> _PROBLEM TO WORK ON_
Transcribe the whole listing without a single picture.

> _SUPPLIED MATERIAL_
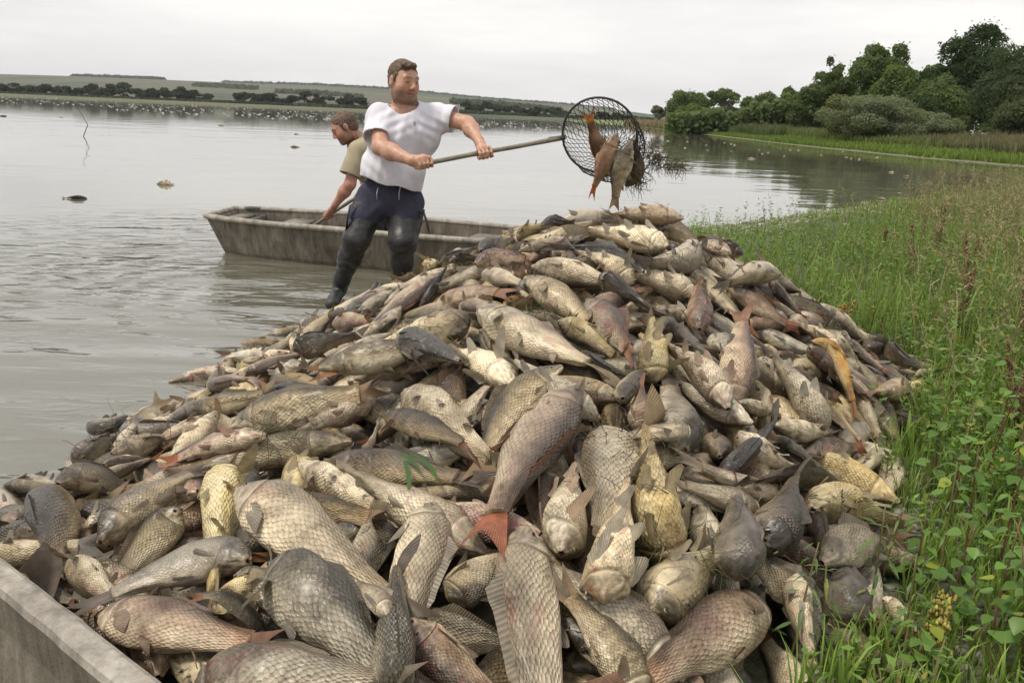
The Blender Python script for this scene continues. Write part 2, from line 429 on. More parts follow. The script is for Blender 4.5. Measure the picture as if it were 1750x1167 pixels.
TREES = [
 (1109, 1138, 176, 215, 190, WL, 'pale young willow at the far left tip of the wooded bank', 1, 2500, .26, .7),
 (1140, 1212, 152, 214, 185, DK, 'dark round-headed tree near the tip of the bank, left of the airy tree', 2, 7000, .30, .0),
 (1160, 1208, 176, 216, 170, MG, 'mid green bushy tree in front of the dark round-headed tree', 3, 4500, .26, .0),
 (1205, 1264, 143, 208, 180, DK, 'airy round tree with sky showing through its crown near the bank tip', 4, 2600, .26, 1.0),
 (1166, 1232, 190, 222, 150, OL, 'low olive bush at the water side below the airy tree', 5, 5000, .22, .0, 'bush'),
 (1220, 1278, 179, 220, 148, (.06, .085, .04), 'grey-green bush right of the low olive bush', 6, 5000, .22, .0, 'bush'),
 (1266, 1332, 160, 222, 130, DK, 'dark bushy tree rising right of the airy tree', 7, 6500, .24, .2),
 (1318, 1364, 149, 224, 128, MG, 'green tree with ragged top between two darker trees on the bank', 8, 5500, .24, .2),
 (1334, 1418, 147, 226, 112, DK, 'broad dark tree behind the reeds left of the big willows', 9, 9000, .21, .1),
 (1287, 1317, 203, 219, 118, YG, 'small yellow-green bush shining in the reeds', 10, 1800, .15, .0, 'bush'),
 (1384, 1452, 92, 215, 112, DK, 'tall open tree leaning left above the willows, bare limbs showing', 11, 5200, .22, .9),
 (1436, 1544, 67, 215, 108, DK, 'tall broad tree above the willows with sky gaps low in its crown', 12, 9500, .22, .6),
 (1468, 1552, 108, 225, 98, MG, 'bright green round tree in front of the tall broad tree', 13, 8000, .2, .1),
 (1397, 1474, 156, 240, 80, OL, 'olive willow bush standing left of the largest grey willow', 14, 9000, .15, .0, 'bush'),
 (1505, 1585, 152, 244, 84, (.055, .08, .03), 'green bushy tree behind the largest grey willow, right side', 15, 7000, .17, .0),
 (1404, 1572, 166, 250, 75, WL, 'largest silvery grey willow bush spreading over the grass at the water', 16, 16000, .13, .0, 'bush'),
 (1540, 1650, 128, 240, 92, DK, 'dark tree filling the gap under the tallest tree', 17, 10000, .19, .0),
 (1556, 1740, 40, 240, 95, (.034, .058, .018), 'tallest and widest dark green tree on the bank, far right', 18, 22000, .2, .25),
 (1640, 1800, 82, 250, 74, (.065, .085, .045), 'tall grey-green willow at the right edge in front of the tallest tree', 19, 15000, .15, .0),
 (1575, 1642, 196, 250, 70, WL, 'low silvery willow bush left of the tall grey-green willow', 20, 7000, .12, .0, 'bush'),
 (1692, 1800, 135, 252, 64, (.08, .10, .05), 'rounded willow at the right edge above the reed bed', 21, 12000, .13, .0),
]
for (x0, x1, yt, yb, Y, c, lab, sd_, nl, sz, airy, *nm) in TREES:
    tree(x0, x1, yt, yb+4, Y, c, lab, sd_+40, nl, sz, airy, 30 if x1-x0 > 60 else 20, nm[0] if nm else 'broadleaf_tree', low=bool(nm) or airy < .3, trunkfrac=.2 if airy < .5 else .3)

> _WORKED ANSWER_
The Blender Python script for this scene continues. Write part 2, from line 429 on. More parts follow. The script is for Blender 4.5. Measure the picture as if it were 1750x1167 pixels.
TREES = [
 (1109, 1138, 176, 215, 190, WL, 'pale young willow at the far left tip of the wooded bank', 1, 2500, .26, .7),
 (1140, 1212, 152, 214, 185, DK, 'dark round-headed tree near the tip of the bank, left of the airy tree', 2, 7000, .30, .0),
 (1160, 1208, 176, 216, 170, MG, 'mid green bushy tree in front of the dark round-headed tree', 3, 4500, .26, .0),
 (1205, 1264, 143, 208, 180, DK, 'airy round tree with sky showing through its crown near the bank tip', 4, 2600, .26, 1.0),
 (1166, 1232, 190, 222, 150, OL, 'low olive bush at the water side below the airy tree', 5, 5000, .22, .0, 'bush'),
 (1220, 1278, 179, 220, 148, (.06, .085, .04), 'grey-green bush right of the low olive bush', 6, 5000, .22, .0, 'bush'),
 (1266, 1332, 160, 222, 130, DK, 'dark bushy tree rising right of the airy tree', 7, 6500, .24, .2),
 (1318, 1364, 149, 224, 128, MG, 'green tree with ragged top between two darker trees on the bank', 8, 5500, .24, .2),
 (1334, 1418, 147, 226, 112, DK, 'broad dark tree behind the reeds left of the big willows', 9, 9000, .21, .1),
 (1287, 1317, 203, 219, 118, YG, 'small yellow-green bush shining in the reeds', 10, 1800, .15, .0, 'bush'),
 (1384, 1452, 92, 215, 112, DK, 'tall open tree leaning left above the willows, bare limbs showing', 11, 5200, .22, .9),
 (1436, 1544, 67, 215, 108, DK, 'tall broad tree above the willows with sky gaps low in its crown', 12, 9500, .22, .6),
 (1468, 1552, 108, 225, 98, MG, 'bright green round tree in front of the tall broad tree', 13, 8000, .2, .1),
 (1397, 1474, 156, 240, 80, OL, 'olive willow bush standing left of the largest grey willow', 14, 9000, .15, .0, 'bush'),
 (1505, 1585, 152, 244, 84, (.055, .08, .03), 'green bushy tree behind the largest grey willow, right side', 15, 7000, .17, .0),
 (1404, 1572, 166, 250, 75, WL, 'largest silvery grey willow bush spreading over the grass at the water', 16, 16000, .13, .0, 'bush'),
 (1540, 1650, 128, 240, 92, DK, 'dark tree filling the gap under the tallest tree', 17, 10000, .19, .0),
 (1556, 1740, 40, 240, 95, (.034, .058, .018), 'tallest and widest dark green tree on the bank, far right', 18, 22000, .2, .25),
 (1640, 1800, 82, 250, 74, (.065, .085, .045), 'tall grey-green willow at the right edge in front of the tallest tree', 19, 15000, .15, .0),
 (1575, 1642, 196, 250, 70, WL, 'low silvery willow bush left of the tall grey-green willow', 20, 7000, .12, .0, 'bush'),
 (1692, 1800, 135, 252, 64, (.08, .10, .05), 'rounded willow at the right edge above the reed bed', 21, 12000, .13, .0),
]
for (x0, x1, yt, yb, Y, c, lab, sd_, nl, sz, airy, *nm) in TREES:
    tree(x0, x1, yt, yb+4, Y, c, lab, sd_+40, nl, sz, airy, 30 if x1-x0 > 60 else 20, nm[0] if nm else 'broadleaf_tree', low=bool(nm) or airy < .3, trunkfrac=.2 if airy < .5 else .3)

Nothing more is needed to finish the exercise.